The Music Club

Going for the Big Try

Morning Gerry,

I felt pretty foolish after sending off my missive yesterday. I instantly wanted to delete the big question I asked at the end—what, am I living in a dorm room, smoking too many clove cigarettes, itching for some kind of pop Rapture? I set things up pretty well for your neat takedown of agit-prop protest music. It’s happened to me before—I’m by nature rather earnest, addicted to the Big Try, especially when it goes against the odds. It’s not a quality most of the critics I respect share or even tolerate well. Nor is it much supported by my generation, nee X, which despite hitting the age of regular backaches can still claim many of the top contenders for Top Rock Album this year—Wilco, Flaming Lips, Sonic Youth, and that old trickster Beck (sure, he’s a little bit younger, but tell me he’s not an indie rocker at heart! I mean, even when he wears suits, he’s still dressing thrift-store styleee). It’s one way I’ve always felt out of step—except for when I’m in a crowd of actual music fans who, like me, yearn for that divine/erotic concordance established most effectively through the medium of hugely vibrating sound. Yes, such moments can lead to horrible violence—no need to go to Eastern Europe for that, we can just recall the rapes at Woodstock 1999. That’s exactly why I crave the Big Try from people whose values I share and one reason why, though I know more sophisticated palates find his work overstated, I still thank Steve Earle for making Jerusalem. Also I prefer the word “dissent” to the word “protest” because it’s a bit more humble, suitable to our times.

God loves our longing. That’s something my pal, the wonderful novelist Darcey Steinke, wrote to me this year, and though (in the words of Nick Cave) I don’t believe in an interventionist God, I philosophically agree. Longing, the heart-straining reach beyond what seems inevitable, is the animating quality and the bane, of human existence. It’s also the most potent ingredient in much pop music, including your favorite, Beck’s Sea Change. I loved your review in Slate because it countered the misconception I heard way too often from critics and fans that this was the “personal” Beck, the real brokenhearted boy. You recognized the project’s theatricality, its distance. Distance, which in life is painful but in art becomes longing’s very useful tool. I like that Beck found such a convincing way to convey that. Still, I prefer his uneven but mind-blowing danceable work, and when I saw him live recently he seemed slightly bored by the new material. He put more juice into reshaping older tunes with the Flaming Lips, covering that band’s own exquisite “Do You Realize?” and horsing around with Wayne Coyne on a duet medley of “I’ve Got You Babe” and the Velvets’ “Who Loves the Sun.”

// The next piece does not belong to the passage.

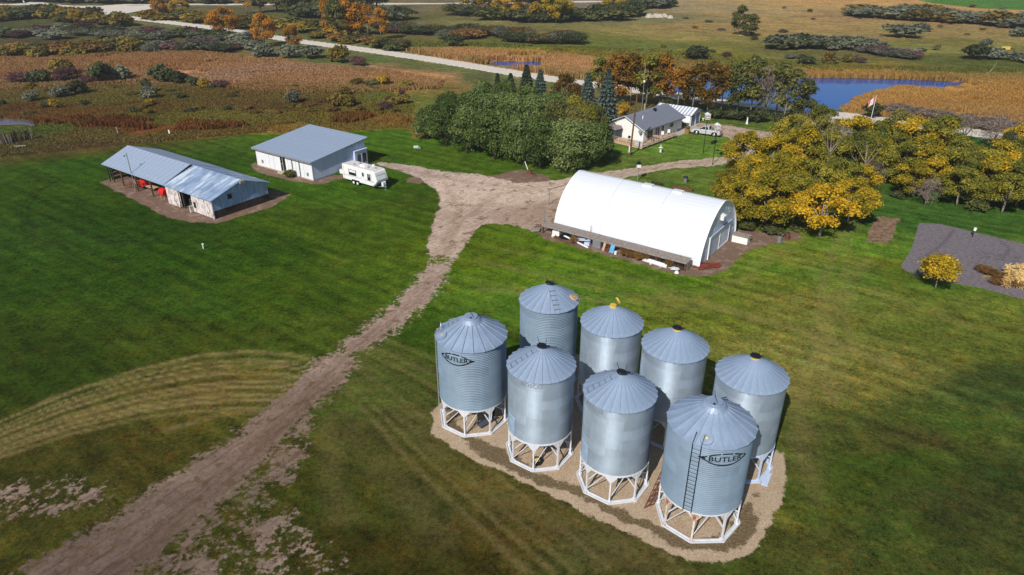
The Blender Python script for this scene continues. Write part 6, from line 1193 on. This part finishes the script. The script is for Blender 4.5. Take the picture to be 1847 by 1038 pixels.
for i in range(46):                                   # low scattered bushes of the open pasture and meadow
    px, py = RS.uniform(1000, 1840), RS.uniform(10, 108)
    plant('bush' if i % 3 else 'twiggy', ['silver', 'dark', 'olive', 'brown'][i % 4], 'shrub', 'tiny %s bush dotted in the open pasture' % TONE[['silver', 'dark', 'olive', 'brown'][i % 4]], 'shrub', px, py, RS.uniform(.7, 1.6), RS.uniform(2, 5), 'bushes dotted over the pasture')
for i in range(44):
    px, py = RS.uniform(420, 745) if i % 2 else RS.uniform(0, 420), RS.uniform(156, 208)
    plant('bush', ['olive', 'brown', 'dark', 'olive'][i % 4], 'shrub', 'small %s tussock bush in the rusty meadow' % TONE[['olive', 'brown', 'dark', 'olive'][i % 4]], 'shrub', px, py, RS.uniform(.6, 1.3), RS.uniform(1.6, 3.6), 'tussock bushes in the meadow')

join_brush(('bushes dotted over the pasture',), 'pasture_brush', 'tiny bushes dotted all over the open pasture')
join_brush(('tussock bushes in the meadow',), 'meadow_brush', 'small tussocks dotted over the rusty meadow')
join_brush(('far shrub belt at the upper right', 'pasture edge bushes', 'strip beyond the top road'), 'distant_brush', 'distant silvery and dark brush along the upper edge')
# ------------------------------------------------------------------ vehicles and yard things
def wheel(parent, x, y, z, r, wd, rimm, s_, name='wheel'):
    m = MB(); m.cyl((x, y - wd / 2, z), (x, y + wd / 2, z), r, n=22); w_ = m.build(name, M['tyre'], parent)
    m = MB(); m.cyl((x, y + s_ * (wd / 2 + .002), z), (x, y + s_ * (wd / 2 + .03), z), r * .62, r * .5, 16); m.build('rim', M[rimm], w_); return w_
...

Back to longing. It was everywhere this year, as always, but only occasionally does it become such a focus of our listening. For a depressive guy like Jeff Tweedy of Wilco, the goal is to learn how to yearn, and the creative tension on Yankee Hotel Foxtrot comes from him trying to figure out what a Big Try could mean. I admit for a long time I resisted the hype around that record (full disclosure: EMP Films is a producer of Sam Jones’ Wilco film, I Am Trying To Break Your Heart, and the band is generally revered around here), thinking what the heck? It’s a decent bunch of songs, but Tweedy’s no Timbaland. When I finally forced myself to spend some time, though, I grew to admire way Tweedy and his collaborators found a sound for that old Gen X irony as it implodes. The relationship between Tweedy’s tunefulness and his mumble, and between the catchy core of these songs and the mind-buzz of the production, reminds me of our iconic X-er Kurt Cobain. Except Tweedy’s survived, he has a family; he’s got to figure out how to keep afloat.

I could go on here about how Wilco’s story shows just how idiotic music corporations can be and let that lead me in to some polite jabs at your slight defense of the biz, but besides saying that, except for 10 or so big stars, the amount of power young and/or nonwhite major-label artists have is almost entirely illusory—read a standard record contract—I’ll just refer you to my pals at www.futureofmusic.org for the facts. Instead, I’ll end today’s entry on a happy note, a new record I ran across accidentally that’s starting next year off fine. Failer, by twentysomething Ottowan Kathleen Edwards, who is a roots-rock striver ready to challenge her clear inspiration, Lucinda Williams, as queen of the juke joint trouble tale. Edwards has enough Liz Phair in her to shake the respectfulness that brings down a lot of alt-country, and she writes like Anne Tyler looking to kick some ass. Her solution to longing is to take it for a joyride, and that works too.